Stored items:
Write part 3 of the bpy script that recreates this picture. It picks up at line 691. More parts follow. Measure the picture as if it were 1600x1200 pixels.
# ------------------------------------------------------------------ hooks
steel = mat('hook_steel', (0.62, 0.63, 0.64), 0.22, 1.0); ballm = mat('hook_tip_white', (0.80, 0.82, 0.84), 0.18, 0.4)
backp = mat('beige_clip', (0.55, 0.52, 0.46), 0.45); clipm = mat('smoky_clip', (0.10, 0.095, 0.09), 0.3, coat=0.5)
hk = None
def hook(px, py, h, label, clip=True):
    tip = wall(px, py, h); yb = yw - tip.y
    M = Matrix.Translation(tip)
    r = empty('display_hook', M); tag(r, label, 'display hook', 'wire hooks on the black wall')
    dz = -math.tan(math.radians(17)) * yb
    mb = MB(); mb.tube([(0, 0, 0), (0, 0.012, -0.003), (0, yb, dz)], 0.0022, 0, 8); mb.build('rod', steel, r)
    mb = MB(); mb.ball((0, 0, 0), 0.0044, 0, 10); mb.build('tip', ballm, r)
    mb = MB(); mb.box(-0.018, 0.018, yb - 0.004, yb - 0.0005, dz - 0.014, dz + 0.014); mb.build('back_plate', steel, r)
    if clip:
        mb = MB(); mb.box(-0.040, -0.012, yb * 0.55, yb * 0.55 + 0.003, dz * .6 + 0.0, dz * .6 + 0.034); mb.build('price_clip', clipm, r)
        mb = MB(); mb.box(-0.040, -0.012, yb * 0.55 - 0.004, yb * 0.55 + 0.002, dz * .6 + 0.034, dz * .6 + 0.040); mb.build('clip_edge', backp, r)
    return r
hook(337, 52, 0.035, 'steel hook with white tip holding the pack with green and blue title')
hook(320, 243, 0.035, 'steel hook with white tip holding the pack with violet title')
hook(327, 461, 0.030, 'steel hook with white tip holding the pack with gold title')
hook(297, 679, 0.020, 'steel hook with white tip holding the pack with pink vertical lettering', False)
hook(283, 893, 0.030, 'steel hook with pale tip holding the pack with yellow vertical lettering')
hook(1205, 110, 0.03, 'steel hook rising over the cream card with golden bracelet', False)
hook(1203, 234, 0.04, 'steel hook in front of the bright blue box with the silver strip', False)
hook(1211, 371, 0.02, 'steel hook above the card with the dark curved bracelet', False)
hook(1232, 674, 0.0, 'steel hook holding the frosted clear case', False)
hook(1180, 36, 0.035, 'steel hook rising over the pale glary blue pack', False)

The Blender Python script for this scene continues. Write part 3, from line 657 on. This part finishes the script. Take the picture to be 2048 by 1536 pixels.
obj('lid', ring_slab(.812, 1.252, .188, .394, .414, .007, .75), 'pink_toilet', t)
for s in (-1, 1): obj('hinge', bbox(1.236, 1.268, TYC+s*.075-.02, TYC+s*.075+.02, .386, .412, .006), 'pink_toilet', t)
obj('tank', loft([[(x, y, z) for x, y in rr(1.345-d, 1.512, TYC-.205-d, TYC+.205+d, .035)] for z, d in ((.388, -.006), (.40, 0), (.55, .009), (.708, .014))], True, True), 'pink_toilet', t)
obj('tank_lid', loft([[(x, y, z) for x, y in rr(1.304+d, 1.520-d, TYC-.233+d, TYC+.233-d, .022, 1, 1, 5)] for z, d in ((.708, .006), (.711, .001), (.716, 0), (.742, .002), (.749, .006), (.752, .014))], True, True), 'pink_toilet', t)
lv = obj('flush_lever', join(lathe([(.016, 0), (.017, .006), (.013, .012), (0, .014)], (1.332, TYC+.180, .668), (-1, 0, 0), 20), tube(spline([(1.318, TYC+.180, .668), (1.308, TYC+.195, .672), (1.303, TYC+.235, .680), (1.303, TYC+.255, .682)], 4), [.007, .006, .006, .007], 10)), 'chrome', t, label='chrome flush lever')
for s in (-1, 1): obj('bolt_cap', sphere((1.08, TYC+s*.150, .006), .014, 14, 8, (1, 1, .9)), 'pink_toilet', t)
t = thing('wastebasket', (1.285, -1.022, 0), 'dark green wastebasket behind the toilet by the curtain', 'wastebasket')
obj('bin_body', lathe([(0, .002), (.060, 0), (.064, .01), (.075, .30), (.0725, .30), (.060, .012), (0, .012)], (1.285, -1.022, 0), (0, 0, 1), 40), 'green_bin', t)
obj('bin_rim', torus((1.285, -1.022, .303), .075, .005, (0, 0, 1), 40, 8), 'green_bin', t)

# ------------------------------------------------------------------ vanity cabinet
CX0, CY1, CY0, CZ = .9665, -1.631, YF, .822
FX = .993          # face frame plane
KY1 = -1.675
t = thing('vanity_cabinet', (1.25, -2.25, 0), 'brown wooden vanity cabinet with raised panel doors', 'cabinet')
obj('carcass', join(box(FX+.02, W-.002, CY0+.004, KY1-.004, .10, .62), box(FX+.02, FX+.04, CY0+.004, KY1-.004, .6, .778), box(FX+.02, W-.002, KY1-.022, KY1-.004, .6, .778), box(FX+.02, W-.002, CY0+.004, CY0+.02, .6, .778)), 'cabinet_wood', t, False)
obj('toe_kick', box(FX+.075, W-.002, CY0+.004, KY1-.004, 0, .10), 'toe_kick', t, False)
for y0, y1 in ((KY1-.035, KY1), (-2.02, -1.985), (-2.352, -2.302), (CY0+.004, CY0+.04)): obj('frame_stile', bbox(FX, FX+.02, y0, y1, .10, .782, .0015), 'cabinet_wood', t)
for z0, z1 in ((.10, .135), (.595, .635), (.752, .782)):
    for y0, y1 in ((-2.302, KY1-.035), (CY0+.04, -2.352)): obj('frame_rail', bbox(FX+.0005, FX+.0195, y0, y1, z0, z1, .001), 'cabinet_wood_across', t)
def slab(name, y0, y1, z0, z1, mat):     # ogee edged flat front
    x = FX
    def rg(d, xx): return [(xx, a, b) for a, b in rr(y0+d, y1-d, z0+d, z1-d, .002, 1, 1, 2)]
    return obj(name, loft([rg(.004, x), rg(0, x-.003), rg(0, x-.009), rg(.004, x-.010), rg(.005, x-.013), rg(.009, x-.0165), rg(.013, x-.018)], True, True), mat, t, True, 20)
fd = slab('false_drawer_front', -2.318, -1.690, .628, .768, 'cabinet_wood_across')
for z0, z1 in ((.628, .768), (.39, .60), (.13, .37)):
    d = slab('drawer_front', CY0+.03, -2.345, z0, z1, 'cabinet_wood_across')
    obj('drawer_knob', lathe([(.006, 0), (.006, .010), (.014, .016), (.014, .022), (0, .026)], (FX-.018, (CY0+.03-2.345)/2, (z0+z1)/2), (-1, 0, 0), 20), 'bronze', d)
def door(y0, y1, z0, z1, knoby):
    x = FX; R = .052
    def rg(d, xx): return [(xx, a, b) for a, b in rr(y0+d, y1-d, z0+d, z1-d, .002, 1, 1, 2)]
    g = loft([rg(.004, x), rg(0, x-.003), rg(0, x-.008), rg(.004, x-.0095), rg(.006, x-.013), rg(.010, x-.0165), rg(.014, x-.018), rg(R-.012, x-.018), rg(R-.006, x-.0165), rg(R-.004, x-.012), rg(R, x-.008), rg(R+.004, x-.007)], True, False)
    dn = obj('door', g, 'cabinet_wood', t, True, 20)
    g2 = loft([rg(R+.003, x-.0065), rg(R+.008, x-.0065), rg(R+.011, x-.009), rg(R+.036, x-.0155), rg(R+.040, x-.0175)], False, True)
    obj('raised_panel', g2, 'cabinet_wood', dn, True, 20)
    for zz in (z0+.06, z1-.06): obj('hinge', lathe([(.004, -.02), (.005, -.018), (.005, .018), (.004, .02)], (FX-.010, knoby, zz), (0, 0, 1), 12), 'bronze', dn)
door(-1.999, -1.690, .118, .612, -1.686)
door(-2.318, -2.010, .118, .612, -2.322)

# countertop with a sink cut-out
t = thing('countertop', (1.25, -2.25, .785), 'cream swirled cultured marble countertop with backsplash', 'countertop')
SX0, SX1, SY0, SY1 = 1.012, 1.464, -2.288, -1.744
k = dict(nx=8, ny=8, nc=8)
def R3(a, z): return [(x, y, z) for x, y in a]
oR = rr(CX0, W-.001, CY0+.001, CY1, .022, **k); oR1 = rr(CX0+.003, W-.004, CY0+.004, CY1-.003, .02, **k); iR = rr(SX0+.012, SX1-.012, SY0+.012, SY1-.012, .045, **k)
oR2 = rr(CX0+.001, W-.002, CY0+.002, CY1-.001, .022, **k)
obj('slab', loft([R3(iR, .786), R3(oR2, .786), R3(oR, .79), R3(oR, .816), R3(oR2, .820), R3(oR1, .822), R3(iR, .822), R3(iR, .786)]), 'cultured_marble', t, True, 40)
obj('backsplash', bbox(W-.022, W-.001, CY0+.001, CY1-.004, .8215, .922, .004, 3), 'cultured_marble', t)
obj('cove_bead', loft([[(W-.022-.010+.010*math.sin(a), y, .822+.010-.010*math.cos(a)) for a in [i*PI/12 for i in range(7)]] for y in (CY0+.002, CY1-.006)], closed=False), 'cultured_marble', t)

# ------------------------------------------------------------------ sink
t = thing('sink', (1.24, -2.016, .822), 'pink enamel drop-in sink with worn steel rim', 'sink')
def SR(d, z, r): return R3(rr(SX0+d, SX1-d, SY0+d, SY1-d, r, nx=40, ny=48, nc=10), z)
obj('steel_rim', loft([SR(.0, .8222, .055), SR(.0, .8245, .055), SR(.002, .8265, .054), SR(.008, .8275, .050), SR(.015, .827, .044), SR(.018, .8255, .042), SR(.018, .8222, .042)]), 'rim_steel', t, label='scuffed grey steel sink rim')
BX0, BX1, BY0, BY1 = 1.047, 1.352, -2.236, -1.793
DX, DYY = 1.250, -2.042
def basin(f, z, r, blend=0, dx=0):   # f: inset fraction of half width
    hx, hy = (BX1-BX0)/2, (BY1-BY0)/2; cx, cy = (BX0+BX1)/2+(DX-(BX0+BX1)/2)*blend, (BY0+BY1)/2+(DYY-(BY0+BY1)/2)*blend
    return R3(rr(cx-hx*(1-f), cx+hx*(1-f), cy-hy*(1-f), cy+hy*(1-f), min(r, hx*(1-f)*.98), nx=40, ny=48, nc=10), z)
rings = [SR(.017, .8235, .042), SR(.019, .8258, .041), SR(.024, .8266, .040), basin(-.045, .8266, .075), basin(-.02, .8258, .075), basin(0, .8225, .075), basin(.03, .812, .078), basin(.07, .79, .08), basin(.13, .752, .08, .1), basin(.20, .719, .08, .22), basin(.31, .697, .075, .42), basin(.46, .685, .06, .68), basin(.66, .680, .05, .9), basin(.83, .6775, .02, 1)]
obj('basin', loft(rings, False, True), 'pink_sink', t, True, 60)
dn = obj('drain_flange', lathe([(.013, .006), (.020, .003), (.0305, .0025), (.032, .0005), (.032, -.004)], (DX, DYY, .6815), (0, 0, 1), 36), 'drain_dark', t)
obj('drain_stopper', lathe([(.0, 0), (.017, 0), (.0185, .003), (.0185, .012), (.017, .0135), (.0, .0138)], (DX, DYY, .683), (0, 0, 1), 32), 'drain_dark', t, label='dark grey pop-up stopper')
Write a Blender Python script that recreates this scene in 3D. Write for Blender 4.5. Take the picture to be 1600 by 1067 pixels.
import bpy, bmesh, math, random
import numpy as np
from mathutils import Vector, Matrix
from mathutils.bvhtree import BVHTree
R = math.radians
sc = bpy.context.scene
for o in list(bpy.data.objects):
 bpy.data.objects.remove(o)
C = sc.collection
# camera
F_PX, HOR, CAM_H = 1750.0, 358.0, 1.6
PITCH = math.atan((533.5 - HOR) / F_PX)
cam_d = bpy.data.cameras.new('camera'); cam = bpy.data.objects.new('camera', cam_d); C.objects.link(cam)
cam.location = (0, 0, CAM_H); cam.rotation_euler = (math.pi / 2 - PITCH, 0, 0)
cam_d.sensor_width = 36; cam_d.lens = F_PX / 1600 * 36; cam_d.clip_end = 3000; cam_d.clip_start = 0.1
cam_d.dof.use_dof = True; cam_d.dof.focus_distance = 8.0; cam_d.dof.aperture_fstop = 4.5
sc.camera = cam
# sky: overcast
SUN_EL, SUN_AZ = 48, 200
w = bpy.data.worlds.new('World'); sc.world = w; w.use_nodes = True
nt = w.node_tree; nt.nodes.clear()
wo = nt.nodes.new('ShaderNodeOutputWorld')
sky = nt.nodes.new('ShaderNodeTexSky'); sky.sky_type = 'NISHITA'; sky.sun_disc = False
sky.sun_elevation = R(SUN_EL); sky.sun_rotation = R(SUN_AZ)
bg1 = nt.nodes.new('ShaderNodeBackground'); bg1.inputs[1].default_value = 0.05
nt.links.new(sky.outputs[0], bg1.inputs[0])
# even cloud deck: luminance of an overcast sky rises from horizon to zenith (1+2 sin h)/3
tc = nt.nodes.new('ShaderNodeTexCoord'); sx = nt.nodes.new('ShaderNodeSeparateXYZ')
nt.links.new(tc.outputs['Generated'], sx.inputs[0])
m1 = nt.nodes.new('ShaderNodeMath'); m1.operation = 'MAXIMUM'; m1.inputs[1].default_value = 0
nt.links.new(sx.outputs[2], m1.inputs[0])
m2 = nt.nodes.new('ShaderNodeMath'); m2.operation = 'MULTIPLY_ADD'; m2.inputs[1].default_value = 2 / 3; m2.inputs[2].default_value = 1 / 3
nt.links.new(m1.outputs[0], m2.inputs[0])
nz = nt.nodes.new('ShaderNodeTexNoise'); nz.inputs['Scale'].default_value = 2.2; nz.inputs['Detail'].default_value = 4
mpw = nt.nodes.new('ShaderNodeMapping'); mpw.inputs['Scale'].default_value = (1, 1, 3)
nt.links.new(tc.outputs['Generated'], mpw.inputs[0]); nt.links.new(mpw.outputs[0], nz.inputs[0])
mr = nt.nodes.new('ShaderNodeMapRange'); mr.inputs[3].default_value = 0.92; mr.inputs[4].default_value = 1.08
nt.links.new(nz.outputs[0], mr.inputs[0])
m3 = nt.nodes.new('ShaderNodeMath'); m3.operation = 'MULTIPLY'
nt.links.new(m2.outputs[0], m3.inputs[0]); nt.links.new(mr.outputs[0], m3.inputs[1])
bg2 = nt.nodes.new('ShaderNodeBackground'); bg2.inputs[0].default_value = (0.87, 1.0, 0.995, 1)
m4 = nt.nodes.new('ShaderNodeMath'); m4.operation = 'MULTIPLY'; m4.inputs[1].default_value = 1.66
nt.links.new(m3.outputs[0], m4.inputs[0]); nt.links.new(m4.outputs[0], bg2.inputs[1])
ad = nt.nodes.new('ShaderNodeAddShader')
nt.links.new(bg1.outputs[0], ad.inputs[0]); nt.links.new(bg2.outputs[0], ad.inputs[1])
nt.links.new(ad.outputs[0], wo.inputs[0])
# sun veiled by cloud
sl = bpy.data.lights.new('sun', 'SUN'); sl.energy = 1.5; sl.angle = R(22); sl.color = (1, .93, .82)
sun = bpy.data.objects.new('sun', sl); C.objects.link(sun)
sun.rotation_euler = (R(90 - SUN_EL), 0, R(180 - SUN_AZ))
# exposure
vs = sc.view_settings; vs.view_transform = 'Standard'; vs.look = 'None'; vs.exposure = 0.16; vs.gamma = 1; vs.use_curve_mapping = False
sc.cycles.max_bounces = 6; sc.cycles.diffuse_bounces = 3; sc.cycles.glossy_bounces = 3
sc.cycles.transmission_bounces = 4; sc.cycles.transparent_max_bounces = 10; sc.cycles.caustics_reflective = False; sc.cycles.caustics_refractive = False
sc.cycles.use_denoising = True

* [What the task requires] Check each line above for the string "pixels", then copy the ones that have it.

* [Expected answer]
Write part 3 of the bpy script that recreates this picture. It picks up at line 691. More parts follow. Measure the picture as if it were 1600x1200 pixels.
The Blender Python script for this scene continues. Write part 3, from line 657 on. This part finishes the script. Take the picture to be 2048 by 1536 pixels.
Write a Blender Python script that recreates this scene in 3D. Write for Blender 4.5. Take the picture to be 1600 by 1067 pixels.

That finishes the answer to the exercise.